* GIVEN REQUEST
Please repeat all of the listing exactly.

==========

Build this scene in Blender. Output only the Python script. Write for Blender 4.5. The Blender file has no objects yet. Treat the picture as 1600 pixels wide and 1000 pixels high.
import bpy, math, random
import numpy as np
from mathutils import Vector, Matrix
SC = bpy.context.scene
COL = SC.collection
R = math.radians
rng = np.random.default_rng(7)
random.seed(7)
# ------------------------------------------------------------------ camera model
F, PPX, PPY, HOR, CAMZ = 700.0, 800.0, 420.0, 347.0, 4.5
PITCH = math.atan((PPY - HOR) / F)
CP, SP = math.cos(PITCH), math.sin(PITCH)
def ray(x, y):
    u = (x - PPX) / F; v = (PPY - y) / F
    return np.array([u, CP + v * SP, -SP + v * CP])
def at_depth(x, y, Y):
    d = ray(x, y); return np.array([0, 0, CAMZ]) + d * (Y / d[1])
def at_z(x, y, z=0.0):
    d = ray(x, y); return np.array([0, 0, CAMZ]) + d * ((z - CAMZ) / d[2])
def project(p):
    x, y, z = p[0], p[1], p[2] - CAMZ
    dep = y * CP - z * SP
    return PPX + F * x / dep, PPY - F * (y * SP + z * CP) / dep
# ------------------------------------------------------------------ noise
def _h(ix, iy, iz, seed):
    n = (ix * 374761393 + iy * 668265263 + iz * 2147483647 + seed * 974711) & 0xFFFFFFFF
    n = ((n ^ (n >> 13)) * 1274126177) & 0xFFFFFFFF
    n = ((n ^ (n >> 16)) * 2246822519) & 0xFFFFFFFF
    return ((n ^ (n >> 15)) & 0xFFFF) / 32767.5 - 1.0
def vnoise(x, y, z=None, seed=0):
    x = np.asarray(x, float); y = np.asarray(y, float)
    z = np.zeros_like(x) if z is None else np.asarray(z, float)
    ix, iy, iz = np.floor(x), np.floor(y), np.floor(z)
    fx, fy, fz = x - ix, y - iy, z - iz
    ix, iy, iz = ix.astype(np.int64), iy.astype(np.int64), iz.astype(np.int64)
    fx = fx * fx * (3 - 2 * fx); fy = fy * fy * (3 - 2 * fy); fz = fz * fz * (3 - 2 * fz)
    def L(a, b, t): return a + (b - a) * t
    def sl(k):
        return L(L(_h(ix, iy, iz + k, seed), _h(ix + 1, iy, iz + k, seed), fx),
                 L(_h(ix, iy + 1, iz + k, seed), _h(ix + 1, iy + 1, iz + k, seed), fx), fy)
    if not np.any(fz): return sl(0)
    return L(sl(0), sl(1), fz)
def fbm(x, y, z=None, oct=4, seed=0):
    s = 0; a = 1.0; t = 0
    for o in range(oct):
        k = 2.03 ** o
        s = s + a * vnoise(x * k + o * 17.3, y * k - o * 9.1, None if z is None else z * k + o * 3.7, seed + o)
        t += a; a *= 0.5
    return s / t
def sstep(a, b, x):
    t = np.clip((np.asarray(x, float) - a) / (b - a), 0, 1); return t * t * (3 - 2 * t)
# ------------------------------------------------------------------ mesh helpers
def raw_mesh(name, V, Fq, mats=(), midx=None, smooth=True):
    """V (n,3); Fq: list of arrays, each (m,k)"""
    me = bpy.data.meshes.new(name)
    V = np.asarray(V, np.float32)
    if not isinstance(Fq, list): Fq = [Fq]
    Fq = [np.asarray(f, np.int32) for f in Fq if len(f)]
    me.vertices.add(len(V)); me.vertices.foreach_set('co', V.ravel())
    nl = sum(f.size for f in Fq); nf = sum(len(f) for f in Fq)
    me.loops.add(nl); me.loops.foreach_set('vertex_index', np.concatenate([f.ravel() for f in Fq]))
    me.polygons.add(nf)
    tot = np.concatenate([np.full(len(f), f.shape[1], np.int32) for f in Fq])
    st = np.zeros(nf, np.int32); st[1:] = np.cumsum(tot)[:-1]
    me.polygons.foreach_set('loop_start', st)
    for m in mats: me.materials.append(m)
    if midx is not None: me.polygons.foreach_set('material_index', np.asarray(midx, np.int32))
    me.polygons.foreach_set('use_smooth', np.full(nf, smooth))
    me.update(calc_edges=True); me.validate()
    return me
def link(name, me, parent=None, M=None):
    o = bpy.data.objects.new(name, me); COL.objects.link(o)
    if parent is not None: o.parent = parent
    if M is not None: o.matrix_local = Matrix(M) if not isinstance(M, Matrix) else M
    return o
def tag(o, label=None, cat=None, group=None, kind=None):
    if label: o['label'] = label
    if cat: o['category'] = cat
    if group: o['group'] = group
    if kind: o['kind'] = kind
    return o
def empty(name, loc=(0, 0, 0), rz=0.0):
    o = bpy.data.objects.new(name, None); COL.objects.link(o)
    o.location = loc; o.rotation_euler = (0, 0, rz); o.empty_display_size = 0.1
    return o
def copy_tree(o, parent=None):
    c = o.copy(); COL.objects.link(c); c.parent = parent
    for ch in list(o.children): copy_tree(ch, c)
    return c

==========

* WRITTEN ANSWER
Build this scene in Blender. Output only the Python script. Write for Blender 4.5. The Blender file has no objects yet. Treat the picture as 1600 pixels wide and 1000 pixels high.
import bpy, math, random
import numpy as np
from mathutils import Vector, Matrix
SC = bpy.context.scene
COL = SC.collection
R = math.radians
rng = np.random.default_rng(7)
random.seed(7)
# ------------------------------------------------------------------ camera model
F, PPX, PPY, HOR, CAMZ = 700.0, 800.0, 420.0, 347.0, 4.5
PITCH = math.atan((PPY - HOR) / F)
CP, SP = math.cos(PITCH), math.sin(PITCH)
def ray(x, y):
    u = (x - PPX) / F; v = (PPY - y) / F
    return np.array([u, CP + v * SP, -SP + v * CP])
def at_depth(x, y, Y):
    d = ray(x, y); return np.array([0, 0, CAMZ]) + d * (Y / d[1])
def at_z(x, y, z=0.0):
    d = ray(x, y); return np.array([0, 0, CAMZ]) + d * ((z - CAMZ) / d[2])
def project(p):
    x, y, z = p[0], p[1], p[2] - CAMZ
    dep = y * CP - z * SP
    return PPX + F * x / dep, PPY - F * (y * SP + z * CP) / dep
# ------------------------------------------------------------------ noise
def _h(ix, iy, iz, seed):
    n = (ix * 374761393 + iy * 668265263 + iz * 2147483647 + seed * 974711) & 0xFFFFFFFF
    n = ((n ^ (n >> 13)) * 1274126177) & 0xFFFFFFFF
    n = ((n ^ (n >> 16)) * 2246822519) & 0xFFFFFFFF
    return ((n ^ (n >> 15)) & 0xFFFF) / 32767.5 - 1.0
def vnoise(x, y, z=None, seed=0):
    x = np.asarray(x, float); y = np.asarray(y, float)
    z = np.zeros_like(x) if z is None else np.asarray(z, float)
    ix, iy, iz = np.floor(x), np.floor(y), np.floor(z)
    fx, fy, fz = x - ix, y - iy, z - iz
    ix, iy, iz = ix.astype(np.int64), iy.astype(np.int64), iz.astype(np.int64)
    fx = fx * fx * (3 - 2 * fx); fy = fy * fy * (3 - 2 * fy); fz = fz * fz * (3 - 2 * fz)
    def L(a, b, t): return a + (b - a) * t
    def sl(k):
        return L(L(_h(ix, iy, iz + k, seed), _h(ix + 1, iy, iz + k, seed), fx),
                 L(_h(ix, iy + 1, iz + k, seed), _h(ix + 1, iy + 1, iz + k, seed), fx), fy)
    if not np.any(fz): return sl(0)
    return L(sl(0), sl(1), fz)
def fbm(x, y, z=None, oct=4, seed=0):
    s = 0; a = 1.0; t = 0
    for o in range(oct):
        k = 2.03 ** o
        s = s + a * vnoise(x * k + o * 17.3, y * k - o * 9.1, None if z is None else z * k + o * 3.7, seed + o)
        t += a; a *= 0.5
    return s / t
def sstep(a, b, x):
    t = np.clip((np.asarray(x, float) - a) / (b - a), 0, 1); return t * t * (3 - 2 * t)
# ------------------------------------------------------------------ mesh helpers
def raw_mesh(name, V, Fq, mats=(), midx=None, smooth=True):
    """V (n,3); Fq: list of arrays, each (m,k)"""
    me = bpy.data.meshes.new(name)
    V = np.asarray(V, np.float32)
    if not isinstance(Fq, list): Fq = [Fq]
    Fq = [np.asarray(f, np.int32) for f in Fq if len(f)]
    me.vertices.add(len(V)); me.vertices.foreach_set('co', V.ravel())
    nl = sum(f.size for f in Fq); nf = sum(len(f) for f in Fq)
    me.loops.add(nl); me.loops.foreach_set('vertex_index', np.concatenate([f.ravel() for f in Fq]))
    me.polygons.add(nf)
    tot = np.concatenate([np.full(len(f), f.shape[1], np.int32) for f in Fq])
    st = np.zeros(nf, np.int32); st[1:] = np.cumsum(tot)[:-1]
    me.polygons.foreach_set('loop_start', st)
    for m in mats: me.materials.append(m)
    if midx is not None: me.polygons.foreach_set('material_index', np.asarray(midx, np.int32))
    me.polygons.foreach_set('use_smooth', np.full(nf, smooth))
    me.update(calc_edges=True); me.validate()
    return me
def link(name, me, parent=None, M=None):
    o = bpy.data.objects.new(name, me); COL.objects.link(o)
    if parent is not None: o.parent = parent
    if M is not None: o.matrix_local = Matrix(M) if not isinstance(M, Matrix) else M
    return o
def tag(o, label=None, cat=None, group=None, kind=None):
    if label: o['label'] = label
    if cat: o['category'] = cat
    if group: o['group'] = group
    if kind: o['kind'] = kind
    return o
def empty(name, loc=(0, 0, 0), rz=0.0):
    o = bpy.data.objects.new(name, None); COL.objects.link(o)
    o.location = loc; o.rotation_euler = (0, 0, rz); o.empty_display_size = 0.1
    return o
def copy_tree(o, parent=None):
    c = o.copy(); COL.objects.link(c); c.parent = parent
    for ch in list(o.children): copy_tree(ch, c)
    return c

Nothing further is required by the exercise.